Stated task. In full and without alteration, repeat the material.

****************

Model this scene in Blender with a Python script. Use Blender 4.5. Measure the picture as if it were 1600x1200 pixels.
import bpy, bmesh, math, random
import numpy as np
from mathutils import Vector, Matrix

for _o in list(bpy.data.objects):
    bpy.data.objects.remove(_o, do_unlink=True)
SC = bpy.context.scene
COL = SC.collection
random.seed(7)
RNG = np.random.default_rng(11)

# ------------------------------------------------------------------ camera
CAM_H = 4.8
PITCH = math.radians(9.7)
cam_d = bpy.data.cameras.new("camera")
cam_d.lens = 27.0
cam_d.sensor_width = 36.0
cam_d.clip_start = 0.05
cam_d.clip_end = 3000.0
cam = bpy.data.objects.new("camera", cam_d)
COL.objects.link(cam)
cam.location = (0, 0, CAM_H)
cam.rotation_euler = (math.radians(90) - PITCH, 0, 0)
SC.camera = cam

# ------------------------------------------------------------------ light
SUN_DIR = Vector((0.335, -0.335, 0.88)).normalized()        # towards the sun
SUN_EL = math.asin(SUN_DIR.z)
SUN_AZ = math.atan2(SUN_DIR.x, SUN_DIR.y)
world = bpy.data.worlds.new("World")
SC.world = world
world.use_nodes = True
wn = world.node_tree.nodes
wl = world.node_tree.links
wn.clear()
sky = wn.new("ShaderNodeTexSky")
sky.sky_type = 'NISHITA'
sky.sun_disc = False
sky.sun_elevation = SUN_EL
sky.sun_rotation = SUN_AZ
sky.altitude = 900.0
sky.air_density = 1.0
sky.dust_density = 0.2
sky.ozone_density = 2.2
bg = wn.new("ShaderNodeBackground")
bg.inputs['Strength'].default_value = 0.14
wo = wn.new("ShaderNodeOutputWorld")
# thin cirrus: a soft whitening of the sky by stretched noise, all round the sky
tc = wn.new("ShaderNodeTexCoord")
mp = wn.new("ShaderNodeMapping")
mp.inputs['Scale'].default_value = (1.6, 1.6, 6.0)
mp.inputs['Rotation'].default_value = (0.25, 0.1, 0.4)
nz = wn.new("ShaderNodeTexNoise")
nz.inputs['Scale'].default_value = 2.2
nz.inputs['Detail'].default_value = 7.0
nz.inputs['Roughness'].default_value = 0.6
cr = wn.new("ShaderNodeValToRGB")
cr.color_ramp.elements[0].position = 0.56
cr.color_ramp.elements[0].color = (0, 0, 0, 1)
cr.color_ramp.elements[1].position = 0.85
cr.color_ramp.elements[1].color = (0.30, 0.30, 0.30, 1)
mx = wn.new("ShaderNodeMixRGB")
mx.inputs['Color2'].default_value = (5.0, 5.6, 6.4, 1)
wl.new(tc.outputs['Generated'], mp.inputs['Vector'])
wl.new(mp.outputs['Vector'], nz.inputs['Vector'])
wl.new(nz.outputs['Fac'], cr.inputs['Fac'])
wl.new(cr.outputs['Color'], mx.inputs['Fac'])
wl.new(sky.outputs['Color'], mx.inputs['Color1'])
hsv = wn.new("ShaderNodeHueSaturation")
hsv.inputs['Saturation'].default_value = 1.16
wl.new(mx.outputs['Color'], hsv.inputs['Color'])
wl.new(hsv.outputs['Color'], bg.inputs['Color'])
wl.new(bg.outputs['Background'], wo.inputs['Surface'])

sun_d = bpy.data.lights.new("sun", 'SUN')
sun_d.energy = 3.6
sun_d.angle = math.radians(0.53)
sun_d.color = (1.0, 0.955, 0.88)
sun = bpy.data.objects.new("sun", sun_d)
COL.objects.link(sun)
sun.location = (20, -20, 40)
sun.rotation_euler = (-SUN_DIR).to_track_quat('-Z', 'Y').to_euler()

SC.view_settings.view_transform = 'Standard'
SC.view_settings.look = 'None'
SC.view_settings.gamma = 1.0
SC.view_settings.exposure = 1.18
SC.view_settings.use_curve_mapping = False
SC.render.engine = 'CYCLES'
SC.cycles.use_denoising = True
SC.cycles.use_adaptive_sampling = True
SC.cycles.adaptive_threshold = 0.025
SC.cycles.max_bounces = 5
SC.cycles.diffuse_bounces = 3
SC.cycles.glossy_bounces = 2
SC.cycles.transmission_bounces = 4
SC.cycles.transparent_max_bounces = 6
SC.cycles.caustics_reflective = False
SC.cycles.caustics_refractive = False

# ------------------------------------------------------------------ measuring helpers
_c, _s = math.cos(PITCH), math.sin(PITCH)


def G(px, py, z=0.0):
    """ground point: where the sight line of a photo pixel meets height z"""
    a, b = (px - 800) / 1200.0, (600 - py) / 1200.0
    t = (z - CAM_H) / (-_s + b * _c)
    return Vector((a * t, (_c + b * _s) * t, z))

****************

Task output.
Model this scene in Blender with a Python script. Use Blender 4.5. Measure the picture as if it were 1600x1200 pixels.
import bpy, bmesh, math, random
import numpy as np
from mathutils import Vector, Matrix

for _o in list(bpy.data.objects):
    bpy.data.objects.remove(_o, do_unlink=True)
SC = bpy.context.scene
COL = SC.collection
random.seed(7)
RNG = np.random.default_rng(11)

# ------------------------------------------------------------------ camera
CAM_H = 4.8
PITCH = math.radians(9.7)
cam_d = bpy.data.cameras.new("camera")
cam_d.lens = 27.0
cam_d.sensor_width = 36.0
cam_d.clip_start = 0.05
cam_d.clip_end = 3000.0
cam = bpy.data.objects.new("camera", cam_d)
COL.objects.link(cam)
cam.location = (0, 0, CAM_H)
cam.rotation_euler = (math.radians(90) - PITCH, 0, 0)
SC.camera = cam

# ------------------------------------------------------------------ light
SUN_DIR = Vector((0.335, -0.335, 0.88)).normalized()        # towards the sun
SUN_EL = math.asin(SUN_DIR.z)
SUN_AZ = math.atan2(SUN_DIR.x, SUN_DIR.y)
world = bpy.data.worlds.new("World")
SC.world = world
world.use_nodes = True
wn = world.node_tree.nodes
wl = world.node_tree.links
wn.clear()
sky = wn.new("ShaderNodeTexSky")
sky.sky_type = 'NISHITA'
sky.sun_disc = False
sky.sun_elevation = SUN_EL
sky.sun_rotation = SUN_AZ
sky.altitude = 900.0
sky.air_density = 1.0
sky.dust_density = 0.2
sky.ozone_density = 2.2
bg = wn.new("ShaderNodeBackground")
bg.inputs['Strength'].default_value = 0.14
wo = wn.new("ShaderNodeOutputWorld")
# thin cirrus: a soft whitening of the sky by stretched noise, all round the sky
tc = wn.new("ShaderNodeTexCoord")
mp = wn.new("ShaderNodeMapping")
mp.inputs['Scale'].default_value = (1.6, 1.6, 6.0)
mp.inputs['Rotation'].default_value = (0.25, 0.1, 0.4)
nz = wn.new("ShaderNodeTexNoise")
nz.inputs['Scale'].default_value = 2.2
nz.inputs['Detail'].default_value = 7.0
nz.inputs['Roughness'].default_value = 0.6
cr = wn.new("ShaderNodeValToRGB")
cr.color_ramp.elements[0].position = 0.56
cr.color_ramp.elements[0].color = (0, 0, 0, 1)
cr.color_ramp.elements[1].position = 0.85
cr.color_ramp.elements[1].color = (0.30, 0.30, 0.30, 1)
mx = wn.new("ShaderNodeMixRGB")
mx.inputs['Color2'].default_value = (5.0, 5.6, 6.4, 1)
wl.new(tc.outputs['Generated'], mp.inputs['Vector'])
wl.new(mp.outputs['Vector'], nz.inputs['Vector'])
wl.new(nz.outputs['Fac'], cr.inputs['Fac'])
wl.new(cr.outputs['Color'], mx.inputs['Fac'])
wl.new(sky.outputs['Color'], mx.inputs['Color1'])
hsv = wn.new("ShaderNodeHueSaturation")
hsv.inputs['Saturation'].default_value = 1.16
wl.new(mx.outputs['Color'], hsv.inputs['Color'])
wl.new(hsv.outputs['Color'], bg.inputs['Color'])
wl.new(bg.outputs['Background'], wo.inputs['Surface'])

sun_d = bpy.data.lights.new("sun", 'SUN')
sun_d.energy = 3.6
sun_d.angle = math.radians(0.53)
sun_d.color = (1.0, 0.955, 0.88)
sun = bpy.data.objects.new("sun", sun_d)
COL.objects.link(sun)
sun.location = (20, -20, 40)
sun.rotation_euler = (-SUN_DIR).to_track_quat('-Z', 'Y').to_euler()

SC.view_settings.view_transform = 'Standard'
SC.view_settings.look = 'None'
SC.view_settings.gamma = 1.0
SC.view_settings.exposure = 1.18
SC.view_settings.use_curve_mapping = False
SC.render.engine = 'CYCLES'
SC.cycles.use_denoising = True
SC.cycles.use_adaptive_sampling = True
SC.cycles.adaptive_threshold = 0.025
SC.cycles.max_bounces = 5
SC.cycles.diffuse_bounces = 3
SC.cycles.glossy_bounces = 2
SC.cycles.transmission_bounces = 4
SC.cycles.transparent_max_bounces = 6
SC.cycles.caustics_reflective = False
SC.cycles.caustics_refractive = False

# ------------------------------------------------------------------ measuring helpers
_c, _s = math.cos(PITCH), math.sin(PITCH)


def G(px, py, z=0.0):
    """ground point: where the sight line of a photo pixel meets height z"""
    a, b = (px - 800) / 1200.0, (600 - py) / 1200.0
    t = (z - CAM_H) / (-_s + b * _c)
    return Vector((a * t, (_c + b * _s) * t, z))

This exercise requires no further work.